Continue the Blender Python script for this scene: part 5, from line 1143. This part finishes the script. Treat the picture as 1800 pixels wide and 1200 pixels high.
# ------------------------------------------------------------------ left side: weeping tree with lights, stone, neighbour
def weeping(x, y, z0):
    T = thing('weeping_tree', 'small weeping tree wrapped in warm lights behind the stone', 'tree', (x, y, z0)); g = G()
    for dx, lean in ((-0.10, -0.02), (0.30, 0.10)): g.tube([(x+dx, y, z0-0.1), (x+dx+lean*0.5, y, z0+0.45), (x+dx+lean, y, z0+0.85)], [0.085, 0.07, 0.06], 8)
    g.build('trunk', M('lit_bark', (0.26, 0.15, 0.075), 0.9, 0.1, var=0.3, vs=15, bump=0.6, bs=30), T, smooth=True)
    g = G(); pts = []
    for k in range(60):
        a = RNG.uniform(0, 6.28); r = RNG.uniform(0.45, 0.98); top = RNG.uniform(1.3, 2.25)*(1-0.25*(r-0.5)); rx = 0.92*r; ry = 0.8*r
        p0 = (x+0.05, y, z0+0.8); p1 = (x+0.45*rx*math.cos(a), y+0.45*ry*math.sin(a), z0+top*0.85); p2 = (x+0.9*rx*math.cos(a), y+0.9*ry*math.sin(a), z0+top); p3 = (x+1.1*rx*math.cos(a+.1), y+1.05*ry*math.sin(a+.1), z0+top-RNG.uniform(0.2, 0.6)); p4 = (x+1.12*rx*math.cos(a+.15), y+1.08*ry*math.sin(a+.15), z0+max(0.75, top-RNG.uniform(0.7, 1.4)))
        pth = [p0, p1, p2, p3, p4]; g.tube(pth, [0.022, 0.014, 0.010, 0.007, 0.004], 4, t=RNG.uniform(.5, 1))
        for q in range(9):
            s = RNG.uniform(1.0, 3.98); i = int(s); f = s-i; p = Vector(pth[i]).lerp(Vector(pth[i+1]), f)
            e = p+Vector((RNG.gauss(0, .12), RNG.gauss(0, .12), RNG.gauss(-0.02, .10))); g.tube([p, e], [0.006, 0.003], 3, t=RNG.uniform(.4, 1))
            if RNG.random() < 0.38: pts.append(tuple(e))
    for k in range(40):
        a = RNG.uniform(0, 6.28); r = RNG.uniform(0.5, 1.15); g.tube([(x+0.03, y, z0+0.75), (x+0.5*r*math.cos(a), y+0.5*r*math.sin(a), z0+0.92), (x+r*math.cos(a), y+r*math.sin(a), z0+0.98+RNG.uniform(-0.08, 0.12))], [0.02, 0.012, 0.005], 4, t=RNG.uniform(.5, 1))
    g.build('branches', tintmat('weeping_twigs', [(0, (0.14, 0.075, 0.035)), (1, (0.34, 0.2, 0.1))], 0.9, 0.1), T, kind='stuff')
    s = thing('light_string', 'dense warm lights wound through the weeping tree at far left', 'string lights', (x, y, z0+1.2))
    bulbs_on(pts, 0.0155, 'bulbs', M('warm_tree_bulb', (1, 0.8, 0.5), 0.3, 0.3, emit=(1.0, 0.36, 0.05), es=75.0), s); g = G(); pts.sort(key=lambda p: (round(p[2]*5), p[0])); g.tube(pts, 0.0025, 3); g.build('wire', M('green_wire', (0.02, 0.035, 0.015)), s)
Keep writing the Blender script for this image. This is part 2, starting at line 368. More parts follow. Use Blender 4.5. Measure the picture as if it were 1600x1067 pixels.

### Prompt
Copy out the whole listing exactly as written.

### Response to the task
Continue the Blender Python script for this scene: part 5, from line 1143. This part finishes the script. Treat the picture as 1800 pixels wide and 1200 pixels high.
# ------------------------------------------------------------------ left side: weeping tree with lights, stone, neighbour
def weeping(x, y, z0):
    T = thing('weeping_tree', 'small weeping tree wrapped in warm lights behind the stone', 'tree', (x, y, z0)); g = G()
    for dx, lean in ((-0.10, -0.02), (0.30, 0.10)): g.tube([(x+dx, y, z0-0.1), (x+dx+lean*0.5, y, z0+0.45), (x+dx+lean, y, z0+0.85)], [0.085, 0.07, 0.06], 8)
    g.build('trunk', M('lit_bark', (0.26, 0.15, 0.075), 0.9, 0.1, var=0.3, vs=15, bump=0.6, bs=30), T, smooth=True)
    g = G(); pts = []
    for k in range(60):
        a = RNG.uniform(0, 6.28); r = RNG.uniform(0.45, 0.98); top = RNG.uniform(1.3, 2.25)*(1-0.25*(r-0.5)); rx = 0.92*r; ry = 0.8*r
        p0 = (x+0.05, y, z0+0.8); p1 = (x+0.45*rx*math.cos(a), y+0.45*ry*math.sin(a), z0+top*0.85); p2 = (x+0.9*rx*math.cos(a), y+0.9*ry*math.sin(a), z0+top); p3 = (x+1.1*rx*math.cos(a+.1), y+1.05*ry*math.sin(a+.1), z0+top-RNG.uniform(0.2, 0.6)); p4 = (x+1.12*rx*math.cos(a+.15), y+1.08*ry*math.sin(a+.15), z0+max(0.75, top-RNG.uniform(0.7, 1.4)))
        pth = [p0, p1, p2, p3, p4]; g.tube(pth, [0.022, 0.014, 0.010, 0.007, 0.004], 4, t=RNG.uniform(.5, 1))
        for q in range(9):
            s = RNG.uniform(1.0, 3.98); i = int(s); f = s-i; p = Vector(pth[i]).lerp(Vector(pth[i+1]), f)
            e = p+Vector((RNG.gauss(0, .12), RNG.gauss(0, .12), RNG.gauss(-0.02, .10))); g.tube([p, e], [0.006, 0.003], 3, t=RNG.uniform(.4, 1))
            if RNG.random() < 0.38: pts.append(tuple(e))
    for k in range(40):
        a = RNG.uniform(0, 6.28); r = RNG.uniform(0.5, 1.15); g.tube([(x+0.03, y, z0+0.75), (x+0.5*r*math.cos(a), y+0.5*r*math.sin(a), z0+0.92), (x+r*math.cos(a), y+r*math.sin(a), z0+0.98+RNG.uniform(-0.08, 0.12))], [0.02, 0.012, 0.005], 4, t=RNG.uniform(.5, 1))
    g.build('branches', tintmat('weeping_twigs', [(0, (0.14, 0.075, 0.035)), (1, (0.34, 0.2, 0.1))], 0.9, 0.1), T, kind='stuff')
    s = thing('light_string', 'dense warm lights wound through the weeping tree at far left', 'string lights', (x, y, z0+1.2))
    bulbs_on(pts, 0.0155, 'bulbs', M('warm_tree_bulb', (1, 0.8, 0.5), 0.3, 0.3, emit=(1.0, 0.36, 0.05), es=75.0), s); g = G(); pts.sort(key=lambda p: (round(p[2]*5), p[0])); g.tube(pts, 0.0025, 3); g.build('wire', M('green_wire', (0.02, 0.035, 0.015)), s)
Keep writing the Blender script for this image. This is part 2, starting at line 368. More parts follow. Use Blender 4.5. Measure the picture as if it were 1600x1067 pixels.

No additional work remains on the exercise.